Term_the_Schmuck
Most Interesting Man on FAF
It would be better for him to be alive and captured. You're a moron if you think otherwise.
Him being alive wouldn't count for anything more than when Sadam was caught alive. Eventually, we would have killed him.
Now, just my opinion on the matter here:
I remember 9/11. Vividly. My 7th grade Language Arts teacher was called out, because her husband was in the North Tower when it was hit. My principal came in and told us planes flew into the towers. I walked home after a full day of school and could actually see the smoke coming from where the towers were. Two days later I learn that several families in and around my town learned one of their loved ones was either dead or stranded in New York City after the attacks while at a candle light vigil, one of them being a relative of mine. Hundreds more first responders are still suffering illnesses caused by the debris of the attacks. So I might be a bit biased here, given my relation to the events.

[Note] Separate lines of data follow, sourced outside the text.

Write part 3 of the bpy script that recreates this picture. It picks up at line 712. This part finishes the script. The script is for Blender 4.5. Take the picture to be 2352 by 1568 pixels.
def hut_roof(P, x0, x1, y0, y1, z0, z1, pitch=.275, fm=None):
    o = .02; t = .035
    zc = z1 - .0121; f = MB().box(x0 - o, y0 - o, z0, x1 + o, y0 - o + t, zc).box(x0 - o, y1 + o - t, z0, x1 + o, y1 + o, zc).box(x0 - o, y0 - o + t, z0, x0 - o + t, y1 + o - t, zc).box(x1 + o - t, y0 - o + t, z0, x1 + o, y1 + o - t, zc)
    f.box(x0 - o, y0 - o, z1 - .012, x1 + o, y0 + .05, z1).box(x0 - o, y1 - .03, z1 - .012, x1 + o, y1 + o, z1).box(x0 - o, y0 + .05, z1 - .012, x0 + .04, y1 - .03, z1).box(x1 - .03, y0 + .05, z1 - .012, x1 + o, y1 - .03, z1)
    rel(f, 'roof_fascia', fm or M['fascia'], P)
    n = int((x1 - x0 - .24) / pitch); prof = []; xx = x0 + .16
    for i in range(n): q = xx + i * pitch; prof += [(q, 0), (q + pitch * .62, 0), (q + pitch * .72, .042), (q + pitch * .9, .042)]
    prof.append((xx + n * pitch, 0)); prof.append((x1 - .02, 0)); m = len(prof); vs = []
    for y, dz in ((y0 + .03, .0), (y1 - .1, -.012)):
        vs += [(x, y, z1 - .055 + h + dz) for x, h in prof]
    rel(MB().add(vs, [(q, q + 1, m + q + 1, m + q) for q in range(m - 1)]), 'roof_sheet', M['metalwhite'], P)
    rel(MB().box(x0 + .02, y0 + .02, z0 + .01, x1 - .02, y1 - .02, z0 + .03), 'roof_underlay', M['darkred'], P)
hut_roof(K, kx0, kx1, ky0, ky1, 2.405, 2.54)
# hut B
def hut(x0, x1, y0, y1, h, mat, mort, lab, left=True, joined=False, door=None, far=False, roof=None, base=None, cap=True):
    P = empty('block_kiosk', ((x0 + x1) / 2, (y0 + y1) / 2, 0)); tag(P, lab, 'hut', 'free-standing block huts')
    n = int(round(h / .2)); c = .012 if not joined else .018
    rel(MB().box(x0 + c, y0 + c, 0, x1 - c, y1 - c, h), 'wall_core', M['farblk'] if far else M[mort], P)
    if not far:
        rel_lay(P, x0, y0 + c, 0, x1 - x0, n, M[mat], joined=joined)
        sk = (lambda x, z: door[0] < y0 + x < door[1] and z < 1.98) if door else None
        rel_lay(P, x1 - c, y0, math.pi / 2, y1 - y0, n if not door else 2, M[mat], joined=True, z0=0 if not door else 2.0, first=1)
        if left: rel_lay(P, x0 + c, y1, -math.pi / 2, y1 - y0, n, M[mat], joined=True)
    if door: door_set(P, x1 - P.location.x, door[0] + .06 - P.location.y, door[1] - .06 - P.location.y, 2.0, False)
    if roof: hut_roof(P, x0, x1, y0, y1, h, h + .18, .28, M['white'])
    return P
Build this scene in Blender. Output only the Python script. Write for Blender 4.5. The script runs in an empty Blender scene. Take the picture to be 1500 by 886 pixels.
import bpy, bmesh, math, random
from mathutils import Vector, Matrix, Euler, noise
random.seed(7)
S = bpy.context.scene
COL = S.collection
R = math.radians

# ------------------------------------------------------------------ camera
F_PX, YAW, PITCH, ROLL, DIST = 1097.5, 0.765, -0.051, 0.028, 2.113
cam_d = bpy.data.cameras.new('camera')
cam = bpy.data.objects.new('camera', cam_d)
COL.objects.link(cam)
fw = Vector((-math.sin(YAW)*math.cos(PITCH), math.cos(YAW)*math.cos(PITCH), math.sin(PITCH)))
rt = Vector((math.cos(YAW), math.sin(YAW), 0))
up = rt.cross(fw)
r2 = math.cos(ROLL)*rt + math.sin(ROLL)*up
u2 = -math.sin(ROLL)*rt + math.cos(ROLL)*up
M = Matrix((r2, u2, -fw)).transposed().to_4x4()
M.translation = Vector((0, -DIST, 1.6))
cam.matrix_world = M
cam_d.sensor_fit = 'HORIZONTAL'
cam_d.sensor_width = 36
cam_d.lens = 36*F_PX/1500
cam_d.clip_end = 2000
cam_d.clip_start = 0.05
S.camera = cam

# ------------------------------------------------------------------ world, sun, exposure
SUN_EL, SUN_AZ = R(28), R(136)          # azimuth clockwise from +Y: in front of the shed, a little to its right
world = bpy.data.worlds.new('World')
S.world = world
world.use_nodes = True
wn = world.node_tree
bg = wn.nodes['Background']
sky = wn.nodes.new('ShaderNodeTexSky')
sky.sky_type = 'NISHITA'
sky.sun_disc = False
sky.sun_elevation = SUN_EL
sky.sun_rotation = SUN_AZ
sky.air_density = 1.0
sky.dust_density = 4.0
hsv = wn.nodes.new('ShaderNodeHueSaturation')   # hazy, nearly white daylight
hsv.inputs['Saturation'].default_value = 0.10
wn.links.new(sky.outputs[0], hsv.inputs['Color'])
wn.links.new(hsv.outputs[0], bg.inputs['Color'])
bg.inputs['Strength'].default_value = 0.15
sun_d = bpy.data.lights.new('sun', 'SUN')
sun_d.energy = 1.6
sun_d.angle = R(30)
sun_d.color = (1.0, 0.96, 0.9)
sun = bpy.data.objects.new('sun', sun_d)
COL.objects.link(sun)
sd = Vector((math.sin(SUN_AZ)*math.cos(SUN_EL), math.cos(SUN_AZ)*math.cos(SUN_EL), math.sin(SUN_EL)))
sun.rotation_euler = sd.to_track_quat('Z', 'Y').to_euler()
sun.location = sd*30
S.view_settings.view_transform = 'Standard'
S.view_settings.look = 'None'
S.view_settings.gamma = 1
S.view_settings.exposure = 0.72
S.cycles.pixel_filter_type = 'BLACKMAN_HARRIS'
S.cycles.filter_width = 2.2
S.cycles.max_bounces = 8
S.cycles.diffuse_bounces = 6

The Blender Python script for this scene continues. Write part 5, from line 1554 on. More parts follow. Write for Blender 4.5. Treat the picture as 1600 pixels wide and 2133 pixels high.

Justice needed to be served. He needed to be held accountable for the thousands of people killed that day as well as his constituents. There is no statute of limitations nor does this mean less to those people in the New York area just because this is a decade later. The effects of those attacks are still apparent today just as much as the giant hole in the ground left after the wreckage was cleared. Would it have been nice for him to be alive? Maybe. I can't imagine what his trial would actually prove. Any information he may have given would be highly suspect given his current standing in al-Qaeda and short of torture, I doubt he'd be willing to give anything useful (even then, he'd probably just tell us anything we wanted to hear at that point).
This is the end of an era, and yet it's not. It remains to be seen what impact his death will have, considering heightened alert levels in US embassies throughout the world and numerous threats against western nations for attempts on Bin Laden's life. Can I say that I'm glad that his dead? I suppose. Frankly, the kind of mad man that has inspired and orchestrated the deaths of countless innocents for the propagation of his ideology such as him holds no place in the world.
We can recall American involvement with training Osama and his constituents, arming them, and so on. At the end of the day though, this is a man who didn't think twice about killing a child if it meant pleasing his idea of God. I can make several arguments against the execution of someone purely on a revenge standpoint, but there's something so decidedly evil about Bin Laden that it's hard for many people to look at him and say "he shouldn't have been killed." To ask for apathy or malaise over his death is simply asking too much of people, especially those who have actually been touched by what he's done.
If we're lucky, this victory will lead to moving political discussion more onto the domestic front in the United States.